Church structures in Ecuador allow and cover up clerical abuse, according to a report from a coalition of organisations working to promote children’s rights
“Clerical Sexual Violence in Ecuador: Mapping Impunity”, published in early September, details how priests and other people with authority in the Church use their power to perpetrate abuse.
The document describes a number of cases of abuse that occurred in the past decades but still have consequences in the present, especially due to the Church’s decision to avoid addressing them through the civil judicial system.
An emblematic case which opens the report is that of a former Congress employee who committed suicide in the Ecuadorian Assembly building in March of 2024.
The man, referred to as “Ricardo” rather than by his real name, waited for 36 years for justice. As a boy, he was abused several times in a Salesian orphanage on the Galapagos islands by a lay man who worked there.
In 2003, Ricardo sent a letter to the inspector of the Salesians in Ecuador, 18 years after his abuse. The answer said the perpetrator was not a member of the Salesians anymore. By that time, the man had been ordained a diocesan priest in Galapagos. He learnt of Ricardo’s complaint and tried to make him abandon it.
In 2006, Ricardo contacted the Salesian community again, asking them not to exempt themselves from their responsibilities. There was no answer. Ten years later, he sent a letter to the Apostolic Vicariate of Galapagos, with a copy to the Ecuadorian bishops’ conference.
A Church inquiry began, but Archbishop Giacomo Morandi, secretary of the then-Congregation for the Doctrine of Faith, said he could not make a decision and told the Ecuadorian bishops to act. The Vicariate of Galapagos suspended the priest from clerical duties for one year.
Ricardo met Fr Marcelo Farfan, the inspector of the Salesians in Ecuador, about a month before his death, and learned that his abuser remained mostly unpunished.

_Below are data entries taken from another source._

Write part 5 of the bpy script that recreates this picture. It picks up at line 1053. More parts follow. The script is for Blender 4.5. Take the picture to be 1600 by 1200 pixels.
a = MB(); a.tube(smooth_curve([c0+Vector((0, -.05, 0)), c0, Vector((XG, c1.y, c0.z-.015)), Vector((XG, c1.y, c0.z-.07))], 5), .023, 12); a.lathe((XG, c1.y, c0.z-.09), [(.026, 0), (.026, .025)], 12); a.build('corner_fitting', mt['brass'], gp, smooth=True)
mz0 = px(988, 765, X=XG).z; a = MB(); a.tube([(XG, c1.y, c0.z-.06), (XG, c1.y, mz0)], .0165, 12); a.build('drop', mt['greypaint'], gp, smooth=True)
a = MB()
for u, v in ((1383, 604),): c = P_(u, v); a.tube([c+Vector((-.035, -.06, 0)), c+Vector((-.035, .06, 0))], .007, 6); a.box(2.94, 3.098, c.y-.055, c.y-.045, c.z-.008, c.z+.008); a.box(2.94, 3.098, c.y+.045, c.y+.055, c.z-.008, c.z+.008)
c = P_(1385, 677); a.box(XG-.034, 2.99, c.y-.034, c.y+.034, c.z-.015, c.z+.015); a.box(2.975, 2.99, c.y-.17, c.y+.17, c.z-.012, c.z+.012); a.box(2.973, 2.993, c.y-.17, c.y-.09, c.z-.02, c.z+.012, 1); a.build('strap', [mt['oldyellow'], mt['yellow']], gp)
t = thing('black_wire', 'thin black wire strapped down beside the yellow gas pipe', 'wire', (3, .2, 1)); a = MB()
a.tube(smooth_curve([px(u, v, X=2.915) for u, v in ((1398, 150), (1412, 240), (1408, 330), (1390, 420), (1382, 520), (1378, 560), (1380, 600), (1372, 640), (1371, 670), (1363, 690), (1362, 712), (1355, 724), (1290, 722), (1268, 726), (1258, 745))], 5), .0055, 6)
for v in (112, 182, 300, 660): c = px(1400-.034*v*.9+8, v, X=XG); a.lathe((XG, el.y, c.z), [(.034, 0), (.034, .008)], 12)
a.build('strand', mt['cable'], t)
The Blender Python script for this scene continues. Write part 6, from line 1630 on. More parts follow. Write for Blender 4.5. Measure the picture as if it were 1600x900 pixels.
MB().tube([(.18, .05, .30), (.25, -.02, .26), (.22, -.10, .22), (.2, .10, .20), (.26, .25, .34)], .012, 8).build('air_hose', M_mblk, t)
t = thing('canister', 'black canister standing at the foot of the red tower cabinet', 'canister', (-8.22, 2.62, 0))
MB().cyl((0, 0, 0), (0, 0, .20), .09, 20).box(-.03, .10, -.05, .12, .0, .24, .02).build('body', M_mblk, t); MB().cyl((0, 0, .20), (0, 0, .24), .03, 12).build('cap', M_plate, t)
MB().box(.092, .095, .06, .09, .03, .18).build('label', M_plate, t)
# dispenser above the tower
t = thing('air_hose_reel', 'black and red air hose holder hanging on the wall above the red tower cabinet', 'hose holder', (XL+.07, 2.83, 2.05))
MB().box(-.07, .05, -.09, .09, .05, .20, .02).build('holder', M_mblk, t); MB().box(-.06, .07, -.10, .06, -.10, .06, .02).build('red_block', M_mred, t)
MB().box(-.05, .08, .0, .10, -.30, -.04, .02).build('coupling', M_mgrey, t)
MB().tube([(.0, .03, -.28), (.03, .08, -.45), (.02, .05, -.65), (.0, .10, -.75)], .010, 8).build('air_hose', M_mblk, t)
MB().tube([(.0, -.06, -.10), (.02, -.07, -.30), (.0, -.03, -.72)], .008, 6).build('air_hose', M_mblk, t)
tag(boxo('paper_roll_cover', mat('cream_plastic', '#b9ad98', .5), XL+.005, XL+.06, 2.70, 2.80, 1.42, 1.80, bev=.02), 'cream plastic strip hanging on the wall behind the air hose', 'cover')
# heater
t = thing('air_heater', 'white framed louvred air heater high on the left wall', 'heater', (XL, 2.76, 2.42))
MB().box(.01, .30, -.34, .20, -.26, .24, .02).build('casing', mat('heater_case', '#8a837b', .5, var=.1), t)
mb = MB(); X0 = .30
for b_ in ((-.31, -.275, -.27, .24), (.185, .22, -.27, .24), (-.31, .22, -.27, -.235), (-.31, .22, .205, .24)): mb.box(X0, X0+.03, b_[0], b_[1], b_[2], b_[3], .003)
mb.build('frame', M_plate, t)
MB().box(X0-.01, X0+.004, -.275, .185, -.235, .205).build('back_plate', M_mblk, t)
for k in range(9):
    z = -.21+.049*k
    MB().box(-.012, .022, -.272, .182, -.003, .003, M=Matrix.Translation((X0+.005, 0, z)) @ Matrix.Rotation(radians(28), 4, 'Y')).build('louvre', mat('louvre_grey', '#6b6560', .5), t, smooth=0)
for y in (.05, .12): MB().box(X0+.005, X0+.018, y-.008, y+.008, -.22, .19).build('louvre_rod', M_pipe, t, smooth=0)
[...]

The full case became known to the public only in June of 2024, when an article about the abuse Ricardo suffered was published by Wambra, a community media outlet in Ecuador. At that time, the priest was working in a school in Galapagos. He was then suspended again from his priestly duties.
Ricardo’s widow has continued to pursue justice, but there have been no further advances in the case.
Sara Oviedo, an activist for children’s rights in Ecuador and a member of the Coalition of Combat to Sexual Violence in Spaces of Faith – which produced the report – said the Church has a behavioural pattern when it comes to abuse.
“Every time, there’s an effort to cover up the scandals,” she told The Tablet. “Either the perpetrator is moved from a parish or diocese to another one or he’s sent to a retreat. Information is always hidden by the church from the victims and from the public.”
Oviedo said the coalition recently asked for information about the number of cases of abuse known to the Ecuadorian Church, but the bishops’ conference said it didn’t have that information and that each diocese should be consulted.
“And I’m sure that the dioceses would tell us to consult the parishes, and the parishes would say that nothing had happened,” she said.
Oviedo said that the study also demonstrates that the church repeatedly fails to report abuse cases to the authorities, preferring to deal with them internally.
“When they lose control over a case and it reaches the civil authorities, they generally keep withholding information and declaring they don’t know anything about it.”
The cases described in the report show that the church “manages abuse cases in a criminal way”, she said. “And the national states, like Ecuador, tend to wash their hands as well, in order to avoid clashes with the church.”